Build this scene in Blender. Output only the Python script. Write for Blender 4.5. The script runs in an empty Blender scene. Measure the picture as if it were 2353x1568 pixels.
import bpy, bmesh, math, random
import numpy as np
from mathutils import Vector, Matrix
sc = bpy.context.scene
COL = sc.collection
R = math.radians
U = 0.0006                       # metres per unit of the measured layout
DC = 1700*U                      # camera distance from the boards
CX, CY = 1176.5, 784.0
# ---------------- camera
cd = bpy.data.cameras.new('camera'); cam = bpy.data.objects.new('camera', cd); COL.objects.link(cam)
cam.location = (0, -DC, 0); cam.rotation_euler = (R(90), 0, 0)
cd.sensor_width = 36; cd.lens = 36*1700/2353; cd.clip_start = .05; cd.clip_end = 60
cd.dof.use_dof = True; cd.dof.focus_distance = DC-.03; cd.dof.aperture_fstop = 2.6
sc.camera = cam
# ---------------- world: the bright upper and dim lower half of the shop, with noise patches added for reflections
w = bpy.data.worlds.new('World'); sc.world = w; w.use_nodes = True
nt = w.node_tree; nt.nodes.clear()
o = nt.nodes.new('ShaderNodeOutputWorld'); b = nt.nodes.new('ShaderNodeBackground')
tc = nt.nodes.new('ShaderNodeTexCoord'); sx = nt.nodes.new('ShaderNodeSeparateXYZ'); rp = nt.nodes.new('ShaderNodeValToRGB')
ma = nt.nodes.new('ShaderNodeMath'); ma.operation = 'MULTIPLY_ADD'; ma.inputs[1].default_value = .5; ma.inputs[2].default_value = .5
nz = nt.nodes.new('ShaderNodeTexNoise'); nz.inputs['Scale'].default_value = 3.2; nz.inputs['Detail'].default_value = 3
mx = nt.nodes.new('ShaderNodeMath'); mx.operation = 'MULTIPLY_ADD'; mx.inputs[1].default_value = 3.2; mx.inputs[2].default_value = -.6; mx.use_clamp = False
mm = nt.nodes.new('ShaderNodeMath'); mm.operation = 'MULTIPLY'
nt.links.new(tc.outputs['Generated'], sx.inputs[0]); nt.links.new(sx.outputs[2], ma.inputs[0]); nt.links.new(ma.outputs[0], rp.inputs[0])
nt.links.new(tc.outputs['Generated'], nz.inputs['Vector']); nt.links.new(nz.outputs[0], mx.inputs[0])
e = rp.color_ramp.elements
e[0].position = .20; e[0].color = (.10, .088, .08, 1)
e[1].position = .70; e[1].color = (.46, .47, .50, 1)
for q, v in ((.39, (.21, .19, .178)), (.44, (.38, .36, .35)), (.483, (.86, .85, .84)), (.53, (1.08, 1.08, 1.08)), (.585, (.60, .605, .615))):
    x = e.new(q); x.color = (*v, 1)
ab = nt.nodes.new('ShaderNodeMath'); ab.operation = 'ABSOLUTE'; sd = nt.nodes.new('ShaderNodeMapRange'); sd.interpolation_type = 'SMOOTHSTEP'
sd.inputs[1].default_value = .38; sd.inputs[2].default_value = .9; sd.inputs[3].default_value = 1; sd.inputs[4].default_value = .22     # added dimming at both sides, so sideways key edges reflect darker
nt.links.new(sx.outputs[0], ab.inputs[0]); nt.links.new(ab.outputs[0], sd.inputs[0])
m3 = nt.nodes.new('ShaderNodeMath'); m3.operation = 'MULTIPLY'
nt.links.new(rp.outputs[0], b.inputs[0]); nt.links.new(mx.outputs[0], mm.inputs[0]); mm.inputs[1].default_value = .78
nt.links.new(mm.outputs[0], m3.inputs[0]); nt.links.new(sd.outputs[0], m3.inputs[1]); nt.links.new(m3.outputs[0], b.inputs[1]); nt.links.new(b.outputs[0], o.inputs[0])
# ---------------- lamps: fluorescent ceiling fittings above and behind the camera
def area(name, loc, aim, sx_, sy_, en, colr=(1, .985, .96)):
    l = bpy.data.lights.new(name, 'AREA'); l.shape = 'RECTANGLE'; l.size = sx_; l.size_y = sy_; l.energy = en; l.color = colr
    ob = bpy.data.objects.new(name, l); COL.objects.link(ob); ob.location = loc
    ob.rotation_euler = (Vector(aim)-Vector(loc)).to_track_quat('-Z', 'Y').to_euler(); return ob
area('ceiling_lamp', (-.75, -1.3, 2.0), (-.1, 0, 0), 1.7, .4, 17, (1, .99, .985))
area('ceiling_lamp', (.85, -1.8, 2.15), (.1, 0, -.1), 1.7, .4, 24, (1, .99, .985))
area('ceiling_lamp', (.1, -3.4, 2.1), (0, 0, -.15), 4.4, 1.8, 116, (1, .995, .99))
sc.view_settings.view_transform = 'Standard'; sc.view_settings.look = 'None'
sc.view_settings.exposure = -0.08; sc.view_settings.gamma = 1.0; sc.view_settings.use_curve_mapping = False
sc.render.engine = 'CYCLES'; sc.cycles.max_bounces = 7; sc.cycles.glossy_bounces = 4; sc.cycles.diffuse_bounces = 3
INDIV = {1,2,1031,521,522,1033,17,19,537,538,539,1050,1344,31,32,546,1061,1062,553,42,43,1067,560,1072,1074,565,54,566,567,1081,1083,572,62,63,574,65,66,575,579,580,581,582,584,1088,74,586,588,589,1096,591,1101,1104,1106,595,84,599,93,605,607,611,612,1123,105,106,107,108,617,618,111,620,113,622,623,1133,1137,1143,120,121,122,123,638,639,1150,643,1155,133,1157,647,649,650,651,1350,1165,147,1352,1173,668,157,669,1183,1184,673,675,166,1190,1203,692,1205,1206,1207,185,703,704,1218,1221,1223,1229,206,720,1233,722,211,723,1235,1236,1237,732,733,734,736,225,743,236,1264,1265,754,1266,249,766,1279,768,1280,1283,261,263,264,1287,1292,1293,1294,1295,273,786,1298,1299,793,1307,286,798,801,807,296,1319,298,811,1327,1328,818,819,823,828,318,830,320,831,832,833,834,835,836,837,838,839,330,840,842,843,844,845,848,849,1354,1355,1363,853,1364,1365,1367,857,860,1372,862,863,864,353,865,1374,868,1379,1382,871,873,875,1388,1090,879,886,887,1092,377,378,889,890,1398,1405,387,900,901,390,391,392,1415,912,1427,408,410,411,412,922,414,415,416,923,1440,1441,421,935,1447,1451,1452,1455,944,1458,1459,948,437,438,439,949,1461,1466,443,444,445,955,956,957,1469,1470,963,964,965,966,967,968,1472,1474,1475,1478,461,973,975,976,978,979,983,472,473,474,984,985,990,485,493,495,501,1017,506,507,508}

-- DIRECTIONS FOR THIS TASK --
Your task is to transcribe the listing above in full, exactly as given.

-- ANSWER TO THIS TASK --
Build this scene in Blender. Output only the Python script. Write for Blender 4.5. The script runs in an empty Blender scene. Measure the picture as if it were 2353x1568 pixels.
import bpy, bmesh, math, random
import numpy as np
from mathutils import Vector, Matrix
sc = bpy.context.scene
COL = sc.collection
R = math.radians
U = 0.0006                       # metres per unit of the measured layout
DC = 1700*U                      # camera distance from the boards
CX, CY = 1176.5, 784.0
# ---------------- camera
cd = bpy.data.cameras.new('camera'); cam = bpy.data.objects.new('camera', cd); COL.objects.link(cam)
cam.location = (0, -DC, 0); cam.rotation_euler = (R(90), 0, 0)
cd.sensor_width = 36; cd.lens = 36*1700/2353; cd.clip_start = .05; cd.clip_end = 60
cd.dof.use_dof = True; cd.dof.focus_distance = DC-.03; cd.dof.aperture_fstop = 2.6
sc.camera = cam
# ---------------- world: the bright upper and dim lower half of the shop, with noise patches added for reflections
w = bpy.data.worlds.new('World'); sc.world = w; w.use_nodes = True
nt = w.node_tree; nt.nodes.clear()
o = nt.nodes.new('ShaderNodeOutputWorld'); b = nt.nodes.new('ShaderNodeBackground')
tc = nt.nodes.new('ShaderNodeTexCoord'); sx = nt.nodes.new('ShaderNodeSeparateXYZ'); rp = nt.nodes.new('ShaderNodeValToRGB')
ma = nt.nodes.new('ShaderNodeMath'); ma.operation = 'MULTIPLY_ADD'; ma.inputs[1].default_value = .5; ma.inputs[2].default_value = .5
nz = nt.nodes.new('ShaderNodeTexNoise'); nz.inputs['Scale'].default_value = 3.2; nz.inputs['Detail'].default_value = 3
mx = nt.nodes.new('ShaderNodeMath'); mx.operation = 'MULTIPLY_ADD'; mx.inputs[1].default_value = 3.2; mx.inputs[2].default_value = -.6; mx.use_clamp = False
mm = nt.nodes.new('ShaderNodeMath'); mm.operation = 'MULTIPLY'
nt.links.new(tc.outputs['Generated'], sx.inputs[0]); nt.links.new(sx.outputs[2], ma.inputs[0]); nt.links.new(ma.outputs[0], rp.inputs[0])
nt.links.new(tc.outputs['Generated'], nz.inputs['Vector']); nt.links.new(nz.outputs[0], mx.inputs[0])
e = rp.color_ramp.elements
e[0].position = .20; e[0].color = (.10, .088, .08, 1)
e[1].position = .70; e[1].color = (.46, .47, .50, 1)
for q, v in ((.39, (.21, .19, .178)), (.44, (.38, .36, .35)), (.483, (.86, .85, .84)), (.53, (1.08, 1.08, 1.08)), (.585, (.60, .605, .615))):
    x = e.new(q); x.color = (*v, 1)
ab = nt.nodes.new('ShaderNodeMath'); ab.operation = 'ABSOLUTE'; sd = nt.nodes.new('ShaderNodeMapRange'); sd.interpolation_type = 'SMOOTHSTEP'
sd.inputs[1].default_value = .38; sd.inputs[2].default_value = .9; sd.inputs[3].default_value = 1; sd.inputs[4].default_value = .22     # added dimming at both sides, so sideways key edges reflect darker
nt.links.new(sx.outputs[0], ab.inputs[0]); nt.links.new(ab.outputs[0], sd.inputs[0])
m3 = nt.nodes.new('ShaderNodeMath'); m3.operation = 'MULTIPLY'
nt.links.new(rp.outputs[0], b.inputs[0]); nt.links.new(mx.outputs[0], mm.inputs[0]); mm.inputs[1].default_value = .78
nt.links.new(mm.outputs[0], m3.inputs[0]); nt.links.new(sd.outputs[0], m3.inputs[1]); nt.links.new(m3.outputs[0], b.inputs[1]); nt.links.new(b.outputs[0], o.inputs[0])
# ---------------- lamps: fluorescent ceiling fittings above and behind the camera
def area(name, loc, aim, sx_, sy_, en, colr=(1, .985, .96)):
    l = bpy.data.lights.new(name, 'AREA'); l.shape = 'RECTANGLE'; l.size = sx_; l.size_y = sy_; l.energy = en; l.color = colr
    ob = bpy.data.objects.new(name, l); COL.objects.link(ob); ob.location = loc
    ob.rotation_euler = (Vector(aim)-Vector(loc)).to_track_quat('-Z', 'Y').to_euler(); return ob
area('ceiling_lamp', (-.75, -1.3, 2.0), (-.1, 0, 0), 1.7, .4, 17, (1, .99, .985))
area('ceiling_lamp', (.85, -1.8, 2.15), (.1, 0, -.1), 1.7, .4, 24, (1, .99, .985))
area('ceiling_lamp', (.1, -3.4, 2.1), (0, 0, -.15), 4.4, 1.8, 116, (1, .995, .99))
sc.view_settings.view_transform = 'Standard'; sc.view_settings.look = 'None'
sc.view_settings.exposure = -0.08; sc.view_settings.gamma = 1.0; sc.view_settings.use_curve_mapping = False
sc.render.engine = 'CYCLES'; sc.cycles.max_bounces = 7; sc.cycles.glossy_bounces = 4; sc.cycles.diffuse_bounces = 3
INDIV = {1,2,1031,521,522,1033,17,19,537,538,539,1050,1344,31,32,546,1061,1062,553,42,43,1067,560,1072,1074,565,54,566,567,1081,1083,572,62,63,574,65,66,575,579,580,581,582,584,1088,74,586,588,589,1096,591,1101,1104,1106,595,84,599,93,605,607,611,612,1123,105,106,107,108,617,618,111,620,113,622,623,1133,1137,1143,120,121,122,123,638,639,1150,643,1155,133,1157,647,649,650,651,1350,1165,147,1352,1173,668,157,669,1183,1184,673,675,166,1190,1203,692,1205,1206,1207,185,703,704,1218,1221,1223,1229,206,720,1233,722,211,723,1235,1236,1237,732,733,734,736,225,743,236,1264,1265,754,1266,249,766,1279,768,1280,1283,261,263,264,1287,1292,1293,1294,1295,273,786,1298,1299,793,1307,286,798,801,807,296,1319,298,811,1327,1328,818,819,823,828,318,830,320,831,832,833,834,835,836,837,838,839,330,840,842,843,844,845,848,849,1354,1355,1363,853,1364,1365,1367,857,860,1372,862,863,864,353,865,1374,868,1379,1382,871,873,875,1388,1090,879,886,887,1092,377,378,889,890,1398,1405,387,900,901,390,391,392,1415,912,1427,408,410,411,412,922,414,415,416,923,1440,1441,421,935,1447,1451,1452,1455,944,1458,1459,948,437,438,439,949,1461,1466,443,444,445,955,956,957,1469,1470,963,964,965,966,967,968,1472,1474,1475,1478,461,973,975,976,978,979,983,472,473,474,984,985,990,485,493,495,501,1017,506,507,508}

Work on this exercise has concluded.